5) В отдельных случаях соглашение о custodia могло иметь значение соглашения о простой охране вещи, причем деятельность должника в этом направлении оценивалась и обсуждалась на основании обыкновенного критерия вины (culpa in custodiendo). Выражение "custodia", следовательно, употребляется в источниках в двух различных смыслах: в одном из них понятие это стоит в прямой, непосредственной и тесной связи с понятием непреодолимой силы (damnum fatale, vis major), в другом такая связь отсутствует. С дальнейшими подтверждениями этого положения мы будем встречаться еще неоднократно.

6) В тех случаях, где должник, отвечая за custodia, несет безусловную ответственность за кражу, ему (а не собственнику) принадлежит и право на предъявление иска о краже; то же относится и к иску de pauperie. Ответственность за custodia, следовательно, не только налагает на должника известные обязанности, но и дает ему известные права. На основании этого мы можем ожидать встречать и в будущем следующего рода связь между правами и обязанностями должника: во всех тех случаях, где к предъявлению иска признается управомоченным не собственник вещи, а отвечающий за custodia должник, во всех этих случаях он, можно думать, несет перед собственником и безусловную ответственность, и обратно. Если поэтому понятия custodia, с одной стороны, и непреодолимой силы - с другой, непосредственно граничат друг с другом, то этим путем мы и можем получить представление о материальном содержании понятия непреодолимой силы.

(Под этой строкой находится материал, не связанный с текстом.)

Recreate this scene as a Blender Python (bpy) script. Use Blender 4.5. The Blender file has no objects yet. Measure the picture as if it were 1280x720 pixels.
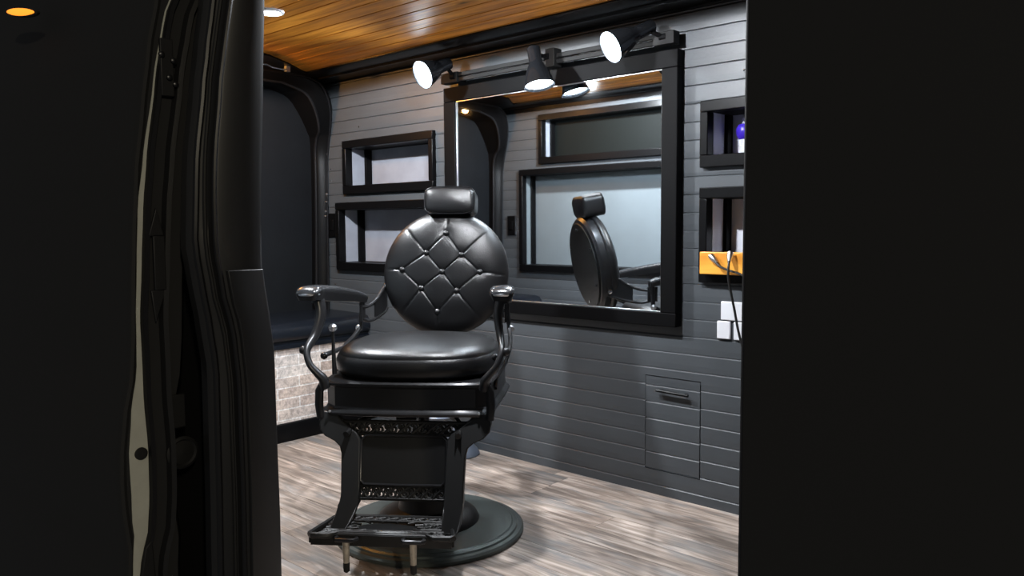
import bpy, math, random
from mathutils import Vector, Matrix
random.seed(7)
R = math.radians
PI = math.pi
SC = bpy.context.scene
COL = SC.collection

# ------------------------------------------------------------------ mesh helpers
class MB:
    def __init__(s):
        s.v = []; s.f = []; s.mi = []
    def add(s, vs, fs, mi=0):
        b = len(s.v)
        s.v += [tuple(p) for p in vs]
        for f in fs:
            s.f.append([b + i for i in f]); s.mi.append(mi)
        return s
    def box(s, x0, x1, y0, y1, z0, z1, mi=0):
        vs = [(x, y, z) for x in (x0, x1) for y in (y0, y1) for z in (z0, z1)]
        return s.add(vs, [(0, 1, 3, 2), (4, 6, 7, 5), (0, 4, 5, 1), (2, 3, 7, 6), (0, 2, 6, 4), (1, 5, 7, 3)], mi)
    def tube(s, pts, rad, n=12, closed=False, flat=1.0, up=None, cap=True, mi=0):
        pts = [Vector(p) for p in pts]; m = len(pts)
        rs = rad if isinstance(rad, (list, tuple)) else [rad] * m
        vs = []; nrm = None
        for i, p in enumerate(pts):
            if closed:
                t = (pts[(i + 1) % m] - pts[i - 1])
            else:
                t = pts[min(i + 1, m - 1)] - pts[max(i - 1, 0)]
            t.normalize()
            if up is not None:
                a = Vector(up); nrm = (a - t * a.dot(t))
            elif nrm is None:
                a = Vector((0, 0, 1)) if abs(t.z) < .9 else Vector((0, 1, 0))
                nrm = a - t * a.dot(t)
            else:
                nrm = nrm - t * nrm.dot(t)
            nrm.normalize(); bn = t.cross(nrm)
            for k in range(n):
                u = 2 * PI * k / n
                vs.append(p + nrm * math.cos(u) * rs[i] + bn * math.sin(u) * rs[i] * flat)
        fs = []
        for i in range(m if closed else m - 1):
            for k in range(n):
                a = i * n + k; b = i * n + (k + 1) % n
                c = ((i + 1) % m) * n
                fs.append((a, b, c + (k + 1) % n, c + k))
        if not closed and cap:
            fs.append(tuple(range(n - 1, -1, -1))); fs.append(tuple((m - 1) * n + k for k in range(n)))
        return s.add(vs, fs, mi)
    def lathe(s, prof, n=48, c=(0, 0, 0), axis=None, mi=0, cap=True):
        # prof: (r, h) ; axis: direction vector (default +Z)
        c = Vector(c); ax = Vector(axis).normalized() if axis else Vector((0, 0, 1))
        a = Vector((1, 0, 0)) if abs(ax.x) < .9 else Vector((0, 1, 0))
        u = (a - ax * a.dot(ax)).normalized(); w = ax.cross(u)
        vs = []; fs = []; m = len(prof)
        for r, h in prof:
            for k in range(n):
                t = 2 * PI * k / n
                vs.append(c + ax * h + (u * math.cos(t) + w * math.sin(t)) * max(r, 1e-5))
        for i in range(m - 1):
            for k in range(n):
                fs.append((i * n + k, i * n + (k + 1) % n, (i + 1) * n + (k + 1) % n, (i + 1) * n + k))
        if cap and prof[0][0] > 1e-4: fs.append(tuple(range(n - 1, -1, -1)))
        if cap and prof[-1][0] > 1e-4: fs.append(tuple((m - 1) * n + k for k in range(n)))
        return s.add(vs, fs, mi)
    def prism(s, poly, fn0, fn1, mi=0):
        # poly of 2d points, fn0 / fn1 map (a,b) to the two 3d sides
        n = len(poly)
        vs = [fn0(*p) for p in poly] + [fn1(*p) for p in poly]
        fs = [tuple(range(n)), tuple(range(2 * n - 1, n - 1, -1))]
        for i in range(n):
            j = (i + 1) % n
            fs.append((i, i + n, j + n, j))
        return s.add(vs, fs, mi)
    def loft(s, rings, closed=True, cap=True, mi=0):
        n = len(rings[0]); vs = [p for r in rings for p in r]; fs = []
        for i in range(len(rings) - 1):
            for k in range(n if closed else n - 1):
                a = i * n + k; b = i * n + (k + 1) % n
                fs.append((a, b, b + n, a + n))
        if cap and closed:
            fs.append(tuple(range(n - 1, -1, -1))); fs.append(tuple((len(rings) - 1) * n + k for k in range(n)))
        return s.add(vs, fs, mi)
    def build(s, name, mats, parent=None, sharp=35, bevel=0, sub=0, seg=2):
        me = bpy.data.meshes.new(name)
        me.from_pydata(s.v, [], s.f)
        if not isinstance(mats, (list, tuple)): mats = [mats]
        for m in mats: me.materials.append(m)
        for p, i in zip(me.polygons, s.mi):
            p.material_index = i; p.use_smooth = True
        me.validate()
        import bmesh
        bm = bmesh.new(); bm.from_mesh(me)
        bmesh.ops.recalc_face_normals(bm, faces=bm.faces)
        bm.to_mesh(me); bm.free()
        me.set_sharp_from_angle(angle=R(sharp))
        o = bpy.data.objects.new(name, me); COL.objects.link(o)
        if parent: o.parent = parent
        if bevel:
            b = o.modifiers.new('bevel', 'BEVEL'); b.width = bevel; b.segments = seg; b.limit_method = 'ANGLE'; b.angle_limit = R(40)
            b.harden_normals = False
        if sub:
            b = o.modifiers.new('sub', 'SUBSURF'); b.levels = sub; b.render_levels = sub
        return o

def spline(pts, n=8):
    P = [Vector(p) for p in pts]; out = []
    P = [P[0] * 2 - P[1]] + P + [P[-1] * 2 - P[-2]]
    for i in range(1, len(P) - 2):
        a, b, c, d = P[i - 1:i + 3]
        for k in range(n):
            t = k / n
            out.append(.5 * ((2 * b) + (c - a) * t + (2 * a - 5 * b + 4 * c - d) * t * t + (-a + 3 * b - 3 * c + d) * t ** 3))
    out.append(P[-2]); return out

def interp(tab, z):
    # tab [(value, z)] sorted by z descending or ascending
    t = sorted(tab, key=lambda q: q[1])
    if z <= t[0][1]: return t[0][0]
    if z >= t[-1][1]:
        (a, za), (b, zb) = t[-2], t[-1]
        return b + (b - a) / (zb - za) * (z - zb)
    for (a, za), (b, zb) in zip(t, t[1:]):
        if za <= z <= zb:
            u = (z - za) / (zb - za); u = u * u * (3 - 2 * u) * .4 + u * .6
            return a + (b - a) * u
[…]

7) Соглашение о custodia широким распространением в обороте не пользуется; аналогичной цели (бóльшего обеспечения кредитора) стороны могут достигать и другим, более употребительным путем: передачей вещи должнику по оценке. Это обстоятельство может быть объяснено одним из двух предположений: понятие "custodia" является в классическом римском праве понятием или только еще нарождающимся, или, наоборот, понятием уже вымирающим. Какое из этих двух предположений правильно, должно быть выяснено последующим исследованием. По нашему личному мнению, второе.


Примечания:

[593] L. 11 § 4 C. de pact. conv. 5. 14.

[594] Bruckner. Die Custodia, стр. 289.

[595] Той же цели служат, напр., различного рода соглашения при установлении приданого, заключившиеся в прежнее время посредством стипуляции, позже в форме pacta, брачные договоры (instrumenta dotalia, nuptialia) и т.п.

[596] L. 51 D. de donat. int. vir. et uxor. 24. 1. Pomponius lº. 5 ad Quintum Mucium. Quintus Mucius ait, cum in controversiam venit, unde ad mulierem quid pervenerit, et verius et honestius est quod non demonstratur unde habeat existimari a viro aut qui in potestate ejus esset ad eam pervenisse. Evitandi (ae), autem turpis quaestus (quaestionis) gratia circa uxo­rem hoc videtur Quintus Mucius probasse.

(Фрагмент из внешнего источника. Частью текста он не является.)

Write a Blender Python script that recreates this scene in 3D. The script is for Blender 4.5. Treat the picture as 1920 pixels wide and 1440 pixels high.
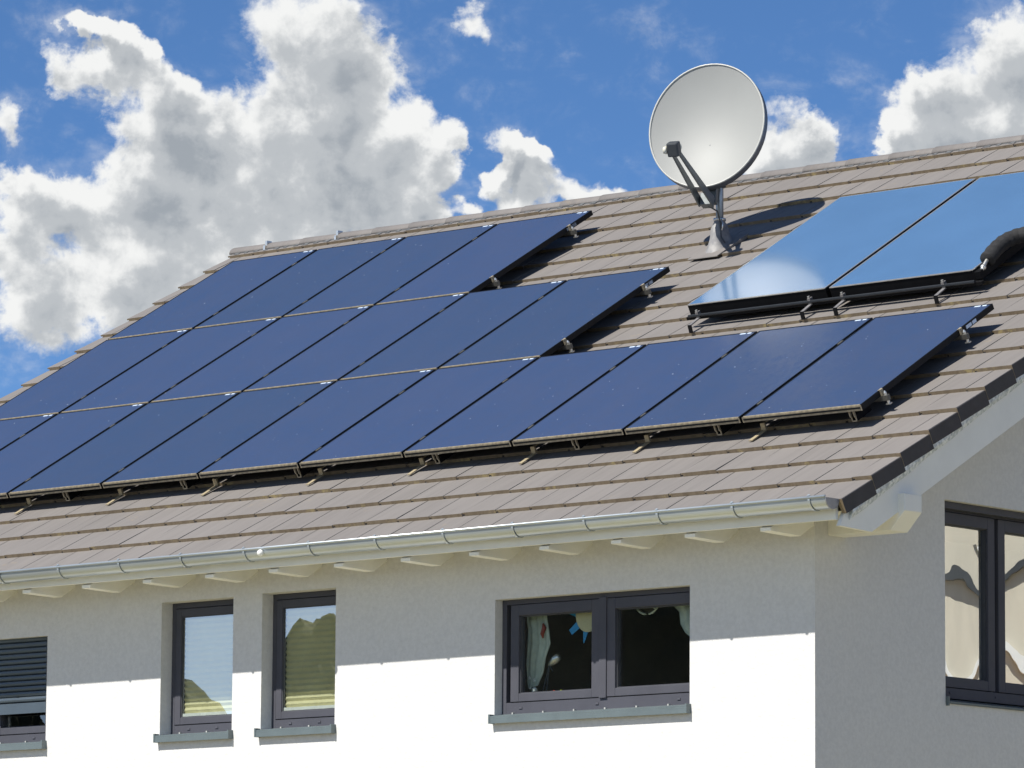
import bpy, bmesh, math, random
from mathutils import Vector, Matrix
from mathutils.noise import noise as noise3
R = math.radians
random.seed(7)
scene = bpy.context.scene
for o in list(bpy.data.objects): bpy.data.objects.remove(o)
COL = scene.collection

# ------------------------------------------------------------------ camera
ZO = 5.9                                   # height of the lower panel edge above the ground
AZ, EL, RO, FPX = 0.72142, 0.13736, 0.00687, 9337.2
fwd = Vector((-math.sin(AZ)*math.cos(EL), math.cos(AZ)*math.cos(EL), math.sin(EL)))
r0 = Vector((math.cos(AZ), math.sin(AZ), 0)); u0 = r0.cross(fwd)
cr = math.cos(RO)*r0 + math.sin(RO)*u0; cu = -math.sin(RO)*r0 + math.cos(RO)*u0
cam = bpy.data.cameras.new("camera"); cam.lens = FPX/1920*36; cam.sensor_width = 36
cam.clip_start = 1; cam.clip_end = 4000
camo = bpy.data.objects.new("camera", cam); COL.objects.link(camo)
M = Matrix((cr, cu, -fwd)).transposed().to_4x4(); M.translation = Vector((19.42336, -25.50617, -4.30217+ZO))
camo.matrix_world = M
scene.camera = camo

# ------------------------------------------------------------------ exposure
vs = scene.view_settings
vs.view_transform = 'Standard'; vs.look = 'None'; vs.gamma = 1; vs.use_curve_mapping = False
vs.exposure = 0.5

# ------------------------------------------------------------------ sun
SD = Vector((0.113, 0.639, -0.761)).normalized()       # direction the sunlight travels
sun = bpy.data.lights.new("sun", 'SUN'); sun.energy = 4.7; sun.angle = R(0.53); sun.color = (1, 0.96, 0.885)
suno = bpy.data.objects.new("sun", sun); COL.objects.link(suno)
suno.rotation_euler = (-SD).to_track_quat('Z', 'Y').to_euler(); suno.location = (0, -20, 40)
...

[597] Vv. «et plerumque custоdiam eorum maritus repromittit, nisi mulieri com­missae sunt».

[598] Ср. С. 272 примеч. 1. Под договор поклажи соглашение о custodia в данном случае могло быть подведено тем легче, что именно custodia выдвигается на первый план при рассмотрении содержания самого договора поклажи и при определении понятия последнего (L. I pr. D. depos. 16. 3); о значении этого придется говорить подробно в следующей главе. Что охрана (custodia) вещей может быть предметом и договора мандата, ясно само собой и в особом объяснении не нуждается; вещи жены, находящиеся в общем пользовании обоих супругов, естественно, состоят под наблюдением мужа как хозяина дома.